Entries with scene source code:
******************************
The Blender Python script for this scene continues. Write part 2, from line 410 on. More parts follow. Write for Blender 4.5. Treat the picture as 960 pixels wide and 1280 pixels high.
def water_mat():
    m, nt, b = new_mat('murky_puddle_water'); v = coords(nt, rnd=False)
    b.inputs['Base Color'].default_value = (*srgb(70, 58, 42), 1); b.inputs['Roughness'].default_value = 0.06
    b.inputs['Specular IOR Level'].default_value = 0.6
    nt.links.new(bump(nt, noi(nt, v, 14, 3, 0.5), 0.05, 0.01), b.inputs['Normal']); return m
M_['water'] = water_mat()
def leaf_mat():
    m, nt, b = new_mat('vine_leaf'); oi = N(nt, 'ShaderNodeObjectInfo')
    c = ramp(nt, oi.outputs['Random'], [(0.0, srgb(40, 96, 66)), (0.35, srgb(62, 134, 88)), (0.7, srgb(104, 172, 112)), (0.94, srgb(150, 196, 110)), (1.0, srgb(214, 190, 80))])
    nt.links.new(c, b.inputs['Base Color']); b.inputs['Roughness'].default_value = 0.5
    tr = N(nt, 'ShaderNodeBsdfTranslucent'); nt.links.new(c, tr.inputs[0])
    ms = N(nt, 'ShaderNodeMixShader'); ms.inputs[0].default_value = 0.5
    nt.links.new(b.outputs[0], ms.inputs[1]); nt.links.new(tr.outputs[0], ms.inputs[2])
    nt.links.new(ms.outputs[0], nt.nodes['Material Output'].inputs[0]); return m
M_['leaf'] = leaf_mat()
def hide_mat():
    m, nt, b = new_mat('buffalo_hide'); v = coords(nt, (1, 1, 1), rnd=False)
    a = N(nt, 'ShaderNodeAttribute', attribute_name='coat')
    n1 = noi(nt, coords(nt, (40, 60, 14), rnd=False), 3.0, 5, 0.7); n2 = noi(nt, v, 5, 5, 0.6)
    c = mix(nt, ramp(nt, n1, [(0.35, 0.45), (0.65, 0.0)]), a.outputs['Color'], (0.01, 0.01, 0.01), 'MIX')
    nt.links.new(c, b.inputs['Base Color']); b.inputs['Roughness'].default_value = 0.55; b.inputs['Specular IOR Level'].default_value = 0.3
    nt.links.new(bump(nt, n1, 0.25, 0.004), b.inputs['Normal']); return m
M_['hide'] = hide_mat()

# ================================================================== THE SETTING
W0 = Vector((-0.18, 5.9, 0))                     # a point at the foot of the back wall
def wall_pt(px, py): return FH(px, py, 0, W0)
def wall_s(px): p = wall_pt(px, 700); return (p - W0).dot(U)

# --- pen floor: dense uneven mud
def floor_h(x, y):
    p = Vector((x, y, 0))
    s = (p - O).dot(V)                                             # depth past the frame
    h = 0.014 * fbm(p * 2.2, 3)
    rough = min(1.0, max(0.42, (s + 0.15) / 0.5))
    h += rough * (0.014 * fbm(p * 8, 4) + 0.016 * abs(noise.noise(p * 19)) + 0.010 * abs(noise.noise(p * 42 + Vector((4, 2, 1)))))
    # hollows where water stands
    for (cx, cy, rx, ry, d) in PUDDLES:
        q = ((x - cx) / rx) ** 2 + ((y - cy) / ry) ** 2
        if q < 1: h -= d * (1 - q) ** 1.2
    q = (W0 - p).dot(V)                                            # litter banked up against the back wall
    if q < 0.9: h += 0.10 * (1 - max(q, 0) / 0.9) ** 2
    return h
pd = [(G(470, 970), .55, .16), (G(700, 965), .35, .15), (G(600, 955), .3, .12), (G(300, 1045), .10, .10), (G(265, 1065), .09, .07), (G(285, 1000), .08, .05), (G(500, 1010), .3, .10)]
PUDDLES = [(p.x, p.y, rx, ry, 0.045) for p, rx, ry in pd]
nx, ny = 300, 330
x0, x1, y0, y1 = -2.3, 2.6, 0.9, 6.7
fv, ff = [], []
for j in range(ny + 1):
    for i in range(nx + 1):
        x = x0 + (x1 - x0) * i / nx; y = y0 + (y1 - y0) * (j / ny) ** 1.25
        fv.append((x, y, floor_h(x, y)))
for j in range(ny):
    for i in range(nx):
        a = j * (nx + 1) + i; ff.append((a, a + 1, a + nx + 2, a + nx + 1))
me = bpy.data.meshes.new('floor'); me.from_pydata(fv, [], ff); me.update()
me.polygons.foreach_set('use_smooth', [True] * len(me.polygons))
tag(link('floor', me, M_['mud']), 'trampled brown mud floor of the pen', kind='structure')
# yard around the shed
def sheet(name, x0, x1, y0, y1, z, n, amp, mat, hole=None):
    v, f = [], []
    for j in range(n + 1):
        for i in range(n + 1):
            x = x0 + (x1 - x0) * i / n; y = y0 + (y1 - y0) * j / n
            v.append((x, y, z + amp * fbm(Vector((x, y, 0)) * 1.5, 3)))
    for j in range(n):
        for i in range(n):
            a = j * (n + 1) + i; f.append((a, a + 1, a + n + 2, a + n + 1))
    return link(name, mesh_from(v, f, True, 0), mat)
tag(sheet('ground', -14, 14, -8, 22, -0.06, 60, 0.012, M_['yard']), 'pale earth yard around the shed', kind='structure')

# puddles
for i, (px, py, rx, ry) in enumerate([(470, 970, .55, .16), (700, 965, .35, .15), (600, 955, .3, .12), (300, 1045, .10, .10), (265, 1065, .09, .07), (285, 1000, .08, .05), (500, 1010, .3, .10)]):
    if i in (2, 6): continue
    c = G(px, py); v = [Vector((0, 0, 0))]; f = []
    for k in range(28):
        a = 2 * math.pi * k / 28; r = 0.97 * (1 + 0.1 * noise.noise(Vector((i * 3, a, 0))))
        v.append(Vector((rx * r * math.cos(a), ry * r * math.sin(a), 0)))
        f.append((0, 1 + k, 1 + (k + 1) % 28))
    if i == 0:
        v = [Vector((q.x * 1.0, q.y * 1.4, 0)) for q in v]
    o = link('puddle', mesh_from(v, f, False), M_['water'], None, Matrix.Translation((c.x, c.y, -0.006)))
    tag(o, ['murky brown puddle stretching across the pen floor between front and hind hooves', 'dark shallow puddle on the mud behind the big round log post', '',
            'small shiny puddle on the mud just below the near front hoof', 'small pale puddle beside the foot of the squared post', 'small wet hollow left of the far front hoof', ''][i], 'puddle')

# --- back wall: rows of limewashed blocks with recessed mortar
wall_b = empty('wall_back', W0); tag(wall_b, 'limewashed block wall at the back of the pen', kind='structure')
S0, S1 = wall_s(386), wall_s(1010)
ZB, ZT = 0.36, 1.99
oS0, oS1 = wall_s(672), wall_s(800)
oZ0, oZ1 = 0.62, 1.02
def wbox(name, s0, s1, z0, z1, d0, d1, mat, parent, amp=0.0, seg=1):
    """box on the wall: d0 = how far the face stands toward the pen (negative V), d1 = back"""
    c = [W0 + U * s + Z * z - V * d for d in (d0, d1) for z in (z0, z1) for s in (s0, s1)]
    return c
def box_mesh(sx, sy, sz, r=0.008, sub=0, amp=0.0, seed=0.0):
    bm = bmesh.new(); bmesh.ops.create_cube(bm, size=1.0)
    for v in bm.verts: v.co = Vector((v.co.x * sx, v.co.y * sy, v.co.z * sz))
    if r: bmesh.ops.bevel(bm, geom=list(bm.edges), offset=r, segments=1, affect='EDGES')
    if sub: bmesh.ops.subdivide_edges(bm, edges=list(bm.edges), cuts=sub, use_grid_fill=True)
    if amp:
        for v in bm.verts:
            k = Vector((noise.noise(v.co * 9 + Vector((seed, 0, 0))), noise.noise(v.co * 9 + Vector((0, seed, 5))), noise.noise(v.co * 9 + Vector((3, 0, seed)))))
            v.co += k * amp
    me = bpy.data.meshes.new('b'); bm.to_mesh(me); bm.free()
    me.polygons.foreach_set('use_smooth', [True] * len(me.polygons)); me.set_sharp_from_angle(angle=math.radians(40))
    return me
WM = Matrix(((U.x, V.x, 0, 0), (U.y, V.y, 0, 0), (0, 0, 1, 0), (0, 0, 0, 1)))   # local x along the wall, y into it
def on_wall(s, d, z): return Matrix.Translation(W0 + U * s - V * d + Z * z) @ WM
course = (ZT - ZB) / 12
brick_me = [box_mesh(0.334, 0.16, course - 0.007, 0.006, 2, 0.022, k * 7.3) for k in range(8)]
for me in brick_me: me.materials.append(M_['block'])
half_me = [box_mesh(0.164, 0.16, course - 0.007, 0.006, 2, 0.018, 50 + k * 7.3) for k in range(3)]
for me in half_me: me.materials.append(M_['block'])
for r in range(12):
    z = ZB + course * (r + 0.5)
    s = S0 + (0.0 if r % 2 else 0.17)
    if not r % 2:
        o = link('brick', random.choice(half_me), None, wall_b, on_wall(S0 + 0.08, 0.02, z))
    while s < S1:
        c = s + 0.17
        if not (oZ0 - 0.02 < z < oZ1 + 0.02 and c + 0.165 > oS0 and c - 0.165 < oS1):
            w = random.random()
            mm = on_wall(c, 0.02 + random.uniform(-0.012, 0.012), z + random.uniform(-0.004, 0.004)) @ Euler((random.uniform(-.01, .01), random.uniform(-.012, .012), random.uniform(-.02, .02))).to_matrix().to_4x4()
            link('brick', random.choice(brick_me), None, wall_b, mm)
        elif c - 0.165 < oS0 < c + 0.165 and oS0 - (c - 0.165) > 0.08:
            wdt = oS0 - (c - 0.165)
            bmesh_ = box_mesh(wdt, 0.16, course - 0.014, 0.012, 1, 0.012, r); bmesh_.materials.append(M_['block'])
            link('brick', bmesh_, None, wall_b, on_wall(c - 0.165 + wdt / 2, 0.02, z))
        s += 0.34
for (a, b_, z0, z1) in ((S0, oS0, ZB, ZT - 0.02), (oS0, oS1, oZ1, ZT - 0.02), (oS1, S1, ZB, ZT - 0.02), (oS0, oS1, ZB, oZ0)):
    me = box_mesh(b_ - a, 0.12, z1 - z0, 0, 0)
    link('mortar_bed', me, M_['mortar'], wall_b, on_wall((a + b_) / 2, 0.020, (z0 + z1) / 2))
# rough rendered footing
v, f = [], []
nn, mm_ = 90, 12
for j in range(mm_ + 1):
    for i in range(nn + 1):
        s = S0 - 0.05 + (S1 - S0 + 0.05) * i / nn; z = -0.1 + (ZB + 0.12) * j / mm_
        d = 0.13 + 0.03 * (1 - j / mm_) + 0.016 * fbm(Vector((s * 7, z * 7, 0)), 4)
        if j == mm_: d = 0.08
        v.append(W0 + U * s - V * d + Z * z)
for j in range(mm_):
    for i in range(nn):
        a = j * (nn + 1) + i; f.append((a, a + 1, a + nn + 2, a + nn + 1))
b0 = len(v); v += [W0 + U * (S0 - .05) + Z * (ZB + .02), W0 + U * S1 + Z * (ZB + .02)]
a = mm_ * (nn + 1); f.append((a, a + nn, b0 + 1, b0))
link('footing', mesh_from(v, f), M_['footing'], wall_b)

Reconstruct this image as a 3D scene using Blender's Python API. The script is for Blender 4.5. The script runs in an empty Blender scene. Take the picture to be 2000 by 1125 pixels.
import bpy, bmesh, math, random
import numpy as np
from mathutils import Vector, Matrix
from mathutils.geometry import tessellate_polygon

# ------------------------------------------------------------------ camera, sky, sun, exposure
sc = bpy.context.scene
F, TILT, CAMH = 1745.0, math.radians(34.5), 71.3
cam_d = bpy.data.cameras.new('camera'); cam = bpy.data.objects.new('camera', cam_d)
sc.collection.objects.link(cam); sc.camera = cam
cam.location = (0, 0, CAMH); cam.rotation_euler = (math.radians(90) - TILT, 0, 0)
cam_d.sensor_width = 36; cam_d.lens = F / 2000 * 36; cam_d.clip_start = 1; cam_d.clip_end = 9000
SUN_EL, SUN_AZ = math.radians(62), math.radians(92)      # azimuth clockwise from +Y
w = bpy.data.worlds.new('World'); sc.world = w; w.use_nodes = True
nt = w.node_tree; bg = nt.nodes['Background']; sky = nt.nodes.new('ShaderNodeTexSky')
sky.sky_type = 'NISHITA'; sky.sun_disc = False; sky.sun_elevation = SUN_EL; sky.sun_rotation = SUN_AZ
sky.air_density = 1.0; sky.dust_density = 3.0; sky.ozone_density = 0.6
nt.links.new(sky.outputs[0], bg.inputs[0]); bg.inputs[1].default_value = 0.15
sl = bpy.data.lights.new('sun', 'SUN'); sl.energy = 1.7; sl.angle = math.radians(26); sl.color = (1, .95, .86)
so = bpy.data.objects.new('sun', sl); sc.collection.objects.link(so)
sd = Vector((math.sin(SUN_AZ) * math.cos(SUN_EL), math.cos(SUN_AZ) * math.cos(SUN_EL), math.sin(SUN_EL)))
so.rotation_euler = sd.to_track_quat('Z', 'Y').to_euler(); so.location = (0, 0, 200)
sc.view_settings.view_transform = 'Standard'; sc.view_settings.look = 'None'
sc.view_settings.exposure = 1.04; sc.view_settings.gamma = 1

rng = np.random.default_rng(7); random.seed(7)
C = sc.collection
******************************
**Task description**.
Return nothing but the lines from the start of the listing above through the line containing "M_['hide'] = hide_mat()", exactly as given.

**Response to the exercise**.
The Blender Python script for this scene continues. Write part 2, from line 410 on. More parts follow. Write for Blender 4.5. Treat the picture as 960 pixels wide and 1280 pixels high.
def water_mat():
    m, nt, b = new_mat('murky_puddle_water'); v = coords(nt, rnd=False)
    b.inputs['Base Color'].default_value = (*srgb(70, 58, 42), 1); b.inputs['Roughness'].default_value = 0.06
    b.inputs['Specular IOR Level'].default_value = 0.6
    nt.links.new(bump(nt, noi(nt, v, 14, 3, 0.5), 0.05, 0.01), b.inputs['Normal']); return m
M_['water'] = water_mat()
def leaf_mat():
    m, nt, b = new_mat('vine_leaf'); oi = N(nt, 'ShaderNodeObjectInfo')
    c = ramp(nt, oi.outputs['Random'], [(0.0, srgb(40, 96, 66)), (0.35, srgb(62, 134, 88)), (0.7, srgb(104, 172, 112)), (0.94, srgb(150, 196, 110)), (1.0, srgb(214, 190, 80))])
    nt.links.new(c, b.inputs['Base Color']); b.inputs['Roughness'].default_value = 0.5
    tr = N(nt, 'ShaderNodeBsdfTranslucent'); nt.links.new(c, tr.inputs[0])
    ms = N(nt, 'ShaderNodeMixShader'); ms.inputs[0].default_value = 0.5
    nt.links.new(b.outputs[0], ms.inputs[1]); nt.links.new(tr.outputs[0], ms.inputs[2])
    nt.links.new(ms.outputs[0], nt.nodes['Material Output'].inputs[0]); return m
M_['leaf'] = leaf_mat()
def hide_mat():
    m, nt, b = new_mat('buffalo_hide'); v = coords(nt, (1, 1, 1), rnd=False)
    a = N(nt, 'ShaderNodeAttribute', attribute_name='coat')
    n1 = noi(nt, coords(nt, (40, 60, 14), rnd=False), 3.0, 5, 0.7); n2 = noi(nt, v, 5, 5, 0.6)
    c = mix(nt, ramp(nt, n1, [(0.35, 0.45), (0.65, 0.0)]), a.outputs['Color'], (0.01, 0.01, 0.01), 'MIX')
    nt.links.new(c, b.inputs['Base Color']); b.inputs['Roughness'].default_value = 0.55; b.inputs['Specular IOR Level'].default_value = 0.3
    nt.links.new(bump(nt, n1, 0.25, 0.004), b.inputs['Normal']); return m
M_['hide'] = hide_mat()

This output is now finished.